Copy the data precisely, character for character, and leave out every picture.

AVAILABLE DATA |
◆ ◆ ◆

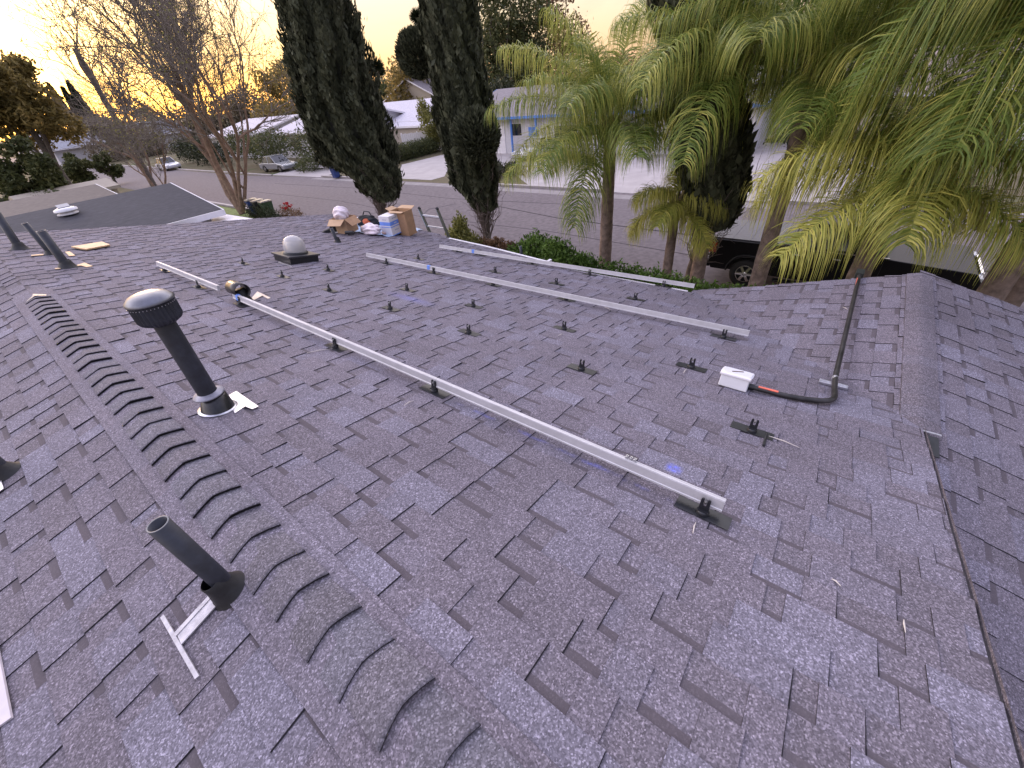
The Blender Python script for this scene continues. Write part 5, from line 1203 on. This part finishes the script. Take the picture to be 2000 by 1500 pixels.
# local x points along -Y (towards the right of the picture)
pickup((11.95, .02, GZ), -PI / 2)
def car(loc, rz, m, label, L_=4.5, W_=.88, H=1.45, suv=False):
    loc = (loc[0] * K, loc[1] * K, loc[2])
    root = empty('parked_car', loc, rz, label=label, cat='car', group='cars parked across the street'); h = L_ / 2; wx = [-h * .60, h * .62]
    bz = .80 if not suv else .98
    poly = arch_profile([(h, .42), (h - .02, .62), (h - .35, bz - .08), (h * .42, bz + .05), (-h * .72, bz + .06), (-h + .03, bz - .02), (-h, .5)], -h + .1, h - .08, .28, wx, .37)
    mb = MB(); mb.prism(poly, -W_, W_, ((1, 0, 0), (0, 0, 1), (0, 1, 0))); mb.build('body', m, root, bevel=.05)
    mb = MB(); x0, x1, x2, x3 = h * .42, -h * (.72 if not suv else .95), h * .08, -h * (.45 if not suv else .80)
    vs = [(x0, -W_ + .05, bz), (x0, W_ - .05, bz), (x1, W_ - .05, bz), (x1, -W_ + .05, bz), (x2, -W_ + .22, H), (x2, W_ - .22, H), (x3, W_ - .22, H), (x3, -W_ + .22, H)]
    mb.add(vs, [(0, 1, 5, 4), (1, 2, 6, 5), (2, 3, 7, 6), (3, 0, 4, 7)]); mb.build('windows', m_glass, root)
    mb = MB(); mb.box(((x2 + x3) / 2, 0, H + .01), (x2 - x3 + .06, 2 * W_ - .40, .05)); 
    for s in (-1, 1):
        for xa, xb in ((x0, x2), (x1, x3), ((x0 + x1) / 2 - .1, (x2 + x3) / 2 - .1)): mb.tube([(xa, s * (W_ - .045), bz), (xb, s * (W_ - .215), H)], .035, 6)
    mb.build('roof', m, root, bevel=.02)
    for s in (-1, 1):
        mb = MB(); mb.box((h - .10, s * (W_ - .2), .62), (.16, .32, .14)); mb.build('headlight', m_head, root, bevel=.02)
        mb = MB(); mb.box((-h + .04, s * (W_ - .18), .70), (.10, .28, .16)); mb.build('tail_light', m_tail, root, bevel=.02)
        for x_ in wx: wheel(root, x_, s * (W_ - .1), .32, .2, spokes=5)
    return root
car((17.6, 64.5, GZ), -PI / 2, m_paintw, 'white car parked down the street at far left behind bare branches')
car((19.9, 42.6, GZ), -PI / 2 + .1, m_paints, 'silver car behind low bushes across the street left of the big cypress')
car((27.6, 19.2, GZ), PI * .95, m_paintw, 'white car on the driveway of the blue-trimmed house, seen through palm fronds')
car((40, 96, GZ), -PI / 2, m_paintw, 'white van-like vehicle far away behind the bare tree crown', suv=True, H=1.95)

# ------------------------------------------------------------------ buildings
def siding(name, col, sc=6): return mat(name, col, .8, noise=(sc, .06))
m_stw = siding('white_stucco', (.55, .54, .58)); m_stb = siding('beige_stucco', (.40, .35, .29)); m_stg = siding('tan_stucco', (.34, .28, .22))
def roof_mat(name, c, lines=True):
    m = bpy.data.materials.new(name); m.use_nodes = True; t = m.node_tree; p = t.nodes['Principled BSDF']; cc = t.nodes.new('ShaderNodeTexCoord')
    mpn = t.nodes.new('ShaderNodeMapping'); mpn.inputs['Scale'].default_value = (2.4, 8.0, 8.0); t.links.new(cc.outputs['Object'], mpn.inputs[0])
    v = t.nodes.new('ShaderNodeTexNoise'); v.inputs['Scale'].default_value = 1.6; v.inputs['Detail'].default_value = 5; v.inputs['Roughness'].default_value = .7; t.links.new(mpn.outputs[0], v.inputs[0])
    col = ramp_n(t, v.outputs[0], [(.3, tuple(x * .65 for x in c)), (.55, c), (.75, tuple(x * 1.4 for x in c))]); t.links.new(col, p.inputs['Base Color']); p.inputs['Roughness'].default_value = .85; p.inputs['Specular IOR Level'].default_value = .3
    MATS[name] = m; return m
m_rdark = roof_mat('charcoal_shingles', (.055, .054, .064)); m_rgrey = roof_mat('grey_shingles', (.20, .18, .20)); m_rwhite = roof_mat('white_coated_roof', (.50, .48, .55)); m_rblue = roof_mat('blue_grey_shingles', (.26, .27, .32)); m_rbrown = roof_mat('brown_gravel_roof', (.16, .135, .12)); m_rpink = roof_mat('pinkish_roof', (.30, .24, .23))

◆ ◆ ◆

PROBLEM SOLUTION |
The Blender Python script for this scene continues. Write part 5, from line 1203 on. This part finishes the script. Take the picture to be 2000 by 1500 pixels.
# local x points along -Y (towards the right of the picture)
pickup((11.95, .02, GZ), -PI / 2)
def car(loc, rz, m, label, L_=4.5, W_=.88, H=1.45, suv=False):
    loc = (loc[0] * K, loc[1] * K, loc[2])
    root = empty('parked_car', loc, rz, label=label, cat='car', group='cars parked across the street'); h = L_ / 2; wx = [-h * .60, h * .62]
    bz = .80 if not suv else .98
    poly = arch_profile([(h, .42), (h - .02, .62), (h - .35, bz - .08), (h * .42, bz + .05), (-h * .72, bz + .06), (-h + .03, bz - .02), (-h, .5)], -h + .1, h - .08, .28, wx, .37)
    mb = MB(); mb.prism(poly, -W_, W_, ((1, 0, 0), (0, 0, 1), (0, 1, 0))); mb.build('body', m, root, bevel=.05)
    mb = MB(); x0, x1, x2, x3 = h * .42, -h * (.72 if not suv else .95), h * .08, -h * (.45 if not suv else .80)
    vs = [(x0, -W_ + .05, bz), (x0, W_ - .05, bz), (x1, W_ - .05, bz), (x1, -W_ + .05, bz), (x2, -W_ + .22, H), (x2, W_ - .22, H), (x3, W_ - .22, H), (x3, -W_ + .22, H)]
    mb.add(vs, [(0, 1, 5, 4), (1, 2, 6, 5), (2, 3, 7, 6), (3, 0, 4, 7)]); mb.build('windows', m_glass, root)
    mb = MB(); mb.box(((x2 + x3) / 2, 0, H + .01), (x2 - x3 + .06, 2 * W_ - .40, .05)); 
    for s in (-1, 1):
        for xa, xb in ((x0, x2), (x1, x3), ((x0 + x1) / 2 - .1, (x2 + x3) / 2 - .1)): mb.tube([(xa, s * (W_ - .045), bz), (xb, s * (W_ - .215), H)], .035, 6)
    mb.build('roof', m, root, bevel=.02)
    for s in (-1, 1):
        mb = MB(); mb.box((h - .10, s * (W_ - .2), .62), (.16, .32, .14)); mb.build('headlight', m_head, root, bevel=.02)
        mb = MB(); mb.box((-h + .04, s * (W_ - .18), .70), (.10, .28, .16)); mb.build('tail_light', m_tail, root, bevel=.02)
        for x_ in wx: wheel(root, x_, s * (W_ - .1), .32, .2, spokes=5)
    return root
car((17.6, 64.5, GZ), -PI / 2, m_paintw, 'white car parked down the street at far left behind bare branches')
car((19.9, 42.6, GZ), -PI / 2 + .1, m_paints, 'silver car behind low bushes across the street left of the big cypress')
car((27.6, 19.2, GZ), PI * .95, m_paintw, 'white car on the driveway of the blue-trimmed house, seen through palm fronds')
car((40, 96, GZ), -PI / 2, m_paintw, 'white van-like vehicle far away behind the bare tree crown', suv=True, H=1.95)

# ------------------------------------------------------------------ buildings
def siding(name, col, sc=6): return mat(name, col, .8, noise=(sc, .06))
m_stw = siding('white_stucco', (.55, .54, .58)); m_stb = siding('beige_stucco', (.40, .35, .29)); m_stg = siding('tan_stucco', (.34, .28, .22))
def roof_mat(name, c, lines=True):
    m = bpy.data.materials.new(name); m.use_nodes = True; t = m.node_tree; p = t.nodes['Principled BSDF']; cc = t.nodes.new('ShaderNodeTexCoord')
    mpn = t.nodes.new('ShaderNodeMapping'); mpn.inputs['Scale'].default_value = (2.4, 8.0, 8.0); t.links.new(cc.outputs['Object'], mpn.inputs[0])
    v = t.nodes.new('ShaderNodeTexNoise'); v.inputs['Scale'].default_value = 1.6; v.inputs['Detail'].default_value = 5; v.inputs['Roughness'].default_value = .7; t.links.new(mpn.outputs[0], v.inputs[0])
    col = ramp_n(t, v.outputs[0], [(.3, tuple(x * .65 for x in c)), (.55, c), (.75, tuple(x * 1.4 for x in c))]); t.links.new(col, p.inputs['Base Color']); p.inputs['Roughness'].default_value = .85; p.inputs['Specular IOR Level'].default_value = .3
    MATS[name] = m; return m
m_rdark = roof_mat('charcoal_shingles', (.055, .054, .064)); m_rgrey = roof_mat('grey_shingles', (.20, .18, .20)); m_rwhite = roof_mat('white_coated_roof', (.50, .48, .55)); m_rblue = roof_mat('blue_grey_shingles', (.26, .27, .32)); m_rbrown = roof_mat('brown_gravel_roof', (.16, .135, .12)); m_rpink = roof_mat('pinkish_roof', (.30, .24, .23))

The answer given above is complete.